Data supplied -
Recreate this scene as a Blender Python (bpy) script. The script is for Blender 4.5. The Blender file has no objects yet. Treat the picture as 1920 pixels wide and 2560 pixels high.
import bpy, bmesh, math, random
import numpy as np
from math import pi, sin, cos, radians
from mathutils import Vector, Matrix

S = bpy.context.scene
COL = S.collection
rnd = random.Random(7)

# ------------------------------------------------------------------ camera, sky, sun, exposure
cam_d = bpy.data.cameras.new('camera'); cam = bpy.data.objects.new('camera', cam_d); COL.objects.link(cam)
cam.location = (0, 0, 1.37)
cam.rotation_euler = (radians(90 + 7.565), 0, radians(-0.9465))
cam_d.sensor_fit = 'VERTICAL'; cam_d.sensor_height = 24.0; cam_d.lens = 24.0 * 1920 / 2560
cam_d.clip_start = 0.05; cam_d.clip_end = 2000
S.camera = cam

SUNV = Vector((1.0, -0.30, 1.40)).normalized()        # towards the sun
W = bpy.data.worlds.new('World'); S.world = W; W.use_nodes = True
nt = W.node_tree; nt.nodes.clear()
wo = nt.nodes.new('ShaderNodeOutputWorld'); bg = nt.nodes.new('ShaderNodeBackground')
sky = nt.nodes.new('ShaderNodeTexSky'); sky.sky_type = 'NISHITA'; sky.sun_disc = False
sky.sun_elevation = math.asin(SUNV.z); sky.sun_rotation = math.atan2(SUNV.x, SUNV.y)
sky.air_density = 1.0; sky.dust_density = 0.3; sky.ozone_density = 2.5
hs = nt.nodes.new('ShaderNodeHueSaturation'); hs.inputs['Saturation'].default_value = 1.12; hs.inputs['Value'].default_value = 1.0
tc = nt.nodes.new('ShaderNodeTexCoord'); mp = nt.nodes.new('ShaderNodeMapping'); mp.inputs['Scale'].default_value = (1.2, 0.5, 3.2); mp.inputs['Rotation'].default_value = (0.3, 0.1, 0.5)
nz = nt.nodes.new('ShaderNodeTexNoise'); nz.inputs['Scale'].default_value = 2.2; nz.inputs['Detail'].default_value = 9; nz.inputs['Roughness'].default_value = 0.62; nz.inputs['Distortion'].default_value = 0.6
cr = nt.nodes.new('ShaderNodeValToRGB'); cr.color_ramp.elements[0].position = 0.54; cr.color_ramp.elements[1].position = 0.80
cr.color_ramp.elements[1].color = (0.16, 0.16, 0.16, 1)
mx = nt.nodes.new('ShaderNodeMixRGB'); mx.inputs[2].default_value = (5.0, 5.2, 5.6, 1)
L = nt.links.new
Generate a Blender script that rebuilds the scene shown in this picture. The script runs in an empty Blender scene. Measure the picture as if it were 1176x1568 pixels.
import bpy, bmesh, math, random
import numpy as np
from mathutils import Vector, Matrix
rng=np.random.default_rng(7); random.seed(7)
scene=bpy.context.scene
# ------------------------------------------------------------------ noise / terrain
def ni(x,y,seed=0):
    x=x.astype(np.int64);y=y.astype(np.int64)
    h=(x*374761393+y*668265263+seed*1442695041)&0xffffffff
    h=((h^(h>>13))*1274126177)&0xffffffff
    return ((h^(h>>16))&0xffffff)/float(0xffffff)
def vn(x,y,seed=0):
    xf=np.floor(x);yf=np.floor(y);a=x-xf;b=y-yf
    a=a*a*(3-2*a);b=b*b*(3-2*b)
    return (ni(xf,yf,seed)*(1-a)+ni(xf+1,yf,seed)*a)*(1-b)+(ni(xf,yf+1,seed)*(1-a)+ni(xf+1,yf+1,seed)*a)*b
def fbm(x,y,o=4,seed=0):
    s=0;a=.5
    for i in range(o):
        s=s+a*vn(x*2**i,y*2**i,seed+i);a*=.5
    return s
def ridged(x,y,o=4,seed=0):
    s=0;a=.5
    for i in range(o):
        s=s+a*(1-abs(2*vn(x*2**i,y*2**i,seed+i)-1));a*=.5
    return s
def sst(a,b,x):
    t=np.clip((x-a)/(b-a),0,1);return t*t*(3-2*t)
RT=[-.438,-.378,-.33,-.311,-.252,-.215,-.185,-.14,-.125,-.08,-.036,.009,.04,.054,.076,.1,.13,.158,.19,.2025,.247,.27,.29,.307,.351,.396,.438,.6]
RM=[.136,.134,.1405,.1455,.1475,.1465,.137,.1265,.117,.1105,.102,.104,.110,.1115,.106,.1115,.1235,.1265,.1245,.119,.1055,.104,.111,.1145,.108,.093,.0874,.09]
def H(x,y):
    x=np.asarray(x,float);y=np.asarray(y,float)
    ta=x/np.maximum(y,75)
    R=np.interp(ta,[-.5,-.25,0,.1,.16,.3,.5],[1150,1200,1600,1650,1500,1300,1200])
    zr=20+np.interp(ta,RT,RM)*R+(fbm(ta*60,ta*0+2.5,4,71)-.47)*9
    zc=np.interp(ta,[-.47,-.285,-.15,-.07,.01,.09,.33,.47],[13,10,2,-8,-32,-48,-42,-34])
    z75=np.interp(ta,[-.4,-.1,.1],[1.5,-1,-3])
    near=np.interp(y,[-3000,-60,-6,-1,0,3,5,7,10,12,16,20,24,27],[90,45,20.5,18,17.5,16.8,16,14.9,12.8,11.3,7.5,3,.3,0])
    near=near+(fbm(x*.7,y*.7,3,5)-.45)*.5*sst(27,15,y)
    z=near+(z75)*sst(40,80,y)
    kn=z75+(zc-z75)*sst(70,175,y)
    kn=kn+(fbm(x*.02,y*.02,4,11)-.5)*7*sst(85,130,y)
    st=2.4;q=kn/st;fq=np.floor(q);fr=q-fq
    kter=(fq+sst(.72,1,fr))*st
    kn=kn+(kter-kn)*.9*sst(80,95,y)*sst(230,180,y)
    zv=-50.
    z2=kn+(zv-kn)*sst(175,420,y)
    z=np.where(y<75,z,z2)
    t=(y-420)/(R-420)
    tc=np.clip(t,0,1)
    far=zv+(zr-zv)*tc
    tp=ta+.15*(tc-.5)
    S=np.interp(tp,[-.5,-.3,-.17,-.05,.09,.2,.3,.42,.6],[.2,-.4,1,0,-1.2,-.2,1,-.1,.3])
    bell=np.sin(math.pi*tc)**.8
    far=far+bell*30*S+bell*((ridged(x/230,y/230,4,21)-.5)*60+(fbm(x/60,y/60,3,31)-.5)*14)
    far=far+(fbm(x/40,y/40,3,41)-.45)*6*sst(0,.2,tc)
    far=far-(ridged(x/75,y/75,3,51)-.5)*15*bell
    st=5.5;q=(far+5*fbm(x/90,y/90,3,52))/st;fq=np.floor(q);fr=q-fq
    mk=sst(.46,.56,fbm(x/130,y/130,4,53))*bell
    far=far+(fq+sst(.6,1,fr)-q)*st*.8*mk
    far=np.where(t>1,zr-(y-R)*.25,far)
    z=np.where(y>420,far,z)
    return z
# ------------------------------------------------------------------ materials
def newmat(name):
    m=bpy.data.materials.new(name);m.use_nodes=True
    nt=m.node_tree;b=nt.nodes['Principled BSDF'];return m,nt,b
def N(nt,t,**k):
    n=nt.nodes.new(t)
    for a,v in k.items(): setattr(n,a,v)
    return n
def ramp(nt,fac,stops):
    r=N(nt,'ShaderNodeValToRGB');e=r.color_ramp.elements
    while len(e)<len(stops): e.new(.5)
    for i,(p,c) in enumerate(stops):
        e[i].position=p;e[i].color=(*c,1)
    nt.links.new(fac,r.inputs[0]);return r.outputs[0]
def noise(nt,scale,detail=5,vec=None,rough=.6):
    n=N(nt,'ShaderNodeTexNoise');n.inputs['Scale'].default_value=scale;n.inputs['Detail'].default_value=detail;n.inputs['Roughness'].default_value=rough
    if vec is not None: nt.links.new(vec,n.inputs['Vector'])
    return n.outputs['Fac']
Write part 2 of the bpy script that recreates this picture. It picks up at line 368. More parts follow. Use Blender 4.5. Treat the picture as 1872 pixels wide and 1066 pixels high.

Written exercise -
Repeat the records above line by line, from the first line through the line that contains "S.camera = cam".

Solution -
Recreate this scene as a Blender Python (bpy) script. The script is for Blender 4.5. The Blender file has no objects yet. Treat the picture as 1920 pixels wide and 2560 pixels high.
import bpy, bmesh, math, random
import numpy as np
from math import pi, sin, cos, radians
from mathutils import Vector, Matrix

S = bpy.context.scene
COL = S.collection
rnd = random.Random(7)

# ------------------------------------------------------------------ camera, sky, sun, exposure
cam_d = bpy.data.cameras.new('camera'); cam = bpy.data.objects.new('camera', cam_d); COL.objects.link(cam)
cam.location = (0, 0, 1.37)
cam.rotation_euler = (radians(90 + 7.565), 0, radians(-0.9465))
cam_d.sensor_fit = 'VERTICAL'; cam_d.sensor_height = 24.0; cam_d.lens = 24.0 * 1920 / 2560
cam_d.clip_start = 0.05; cam_d.clip_end = 2000
S.camera = cam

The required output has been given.